Seng Sary, quoted in Radio Free Asia, was on the money when he said that Cambodia’s new leader “should announce the reform of how to collect taxes effectively and reduce corruption in the tax sector so the people can have a positive view on the government of Hun Manet.” This must also be the demand of the opposition movement, which is now in ruins and needs to be rebuilt from the ground up. It would be wise to focus on the fact that most Cambodians are now taxpayers, which wasn’t the case when the Sam Rainsy-led opposition movement coalesced in the late 1990s, and increasingly it is the public’s money that the government is spending and potentially misspending – or, rather, that politicians and bureaucrats are stealing to pay for their lavish lifestyles.

In the past, it was slightly easier for the average person or the successful entrepreneur to ignore how the political oligarchs went about pilfering foreign aid or taking their cut from Chinese investment. The ordinary person never saw that money anyway and didn’t really know how much of it was coming into their country.
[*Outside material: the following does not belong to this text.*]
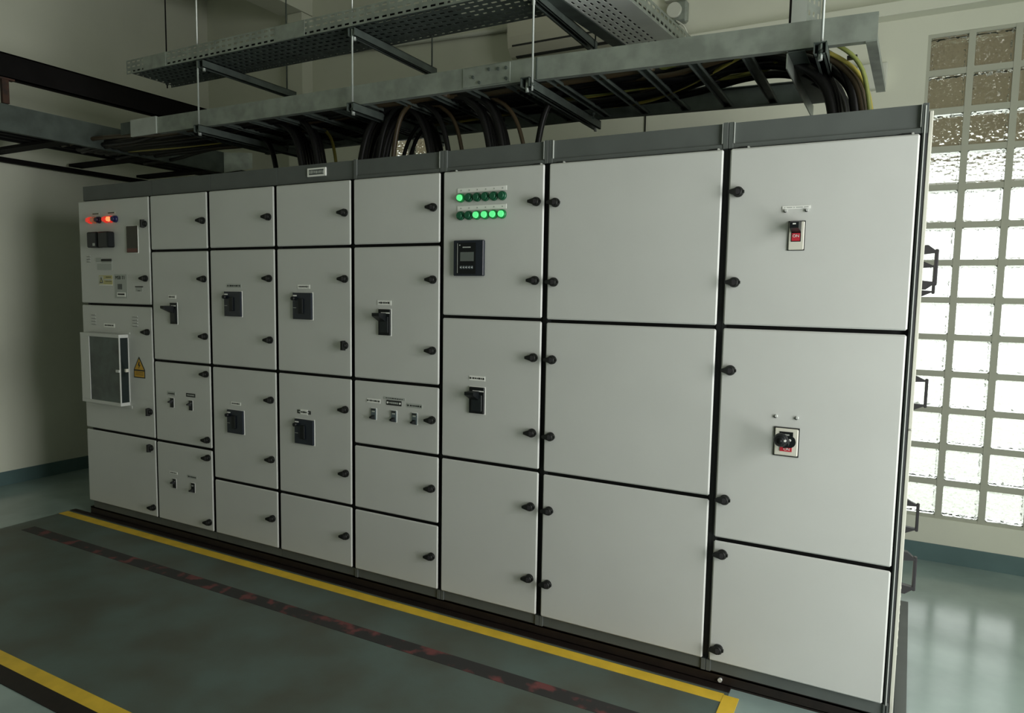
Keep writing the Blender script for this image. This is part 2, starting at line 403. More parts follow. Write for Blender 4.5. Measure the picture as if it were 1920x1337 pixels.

Things are rather different when the taxman arrives to take the money from your pocket, and then you see the son of a minister spending millions of dollars on a wedding, and you know that it’s your hard-earned riel that paid for it.

A Taxpayers Alliance of Cambodia would be a welcome addition to the country’s depleted civil society. If the five Funcinpec lawmakers realize that they actually have a job to do in the National Assembly, they would demand even greater transparency from the government and ministries about just how taxpayers’ money is being spent. The Hun Manet government isn’t about to open the jails of political prisoners and create a Scandinavian democracy on the Mekong. But it has pledged to be more transparent and technocratic than what came before. For now, it’s politically sensible for Manet to listen to his father and deny any tax rises. But he must know this is disingenuous and that his government will have to stretch its hand further into the pockets of the ordinary Cambodian. If he wants to be a transparent reformer, he should explain this now.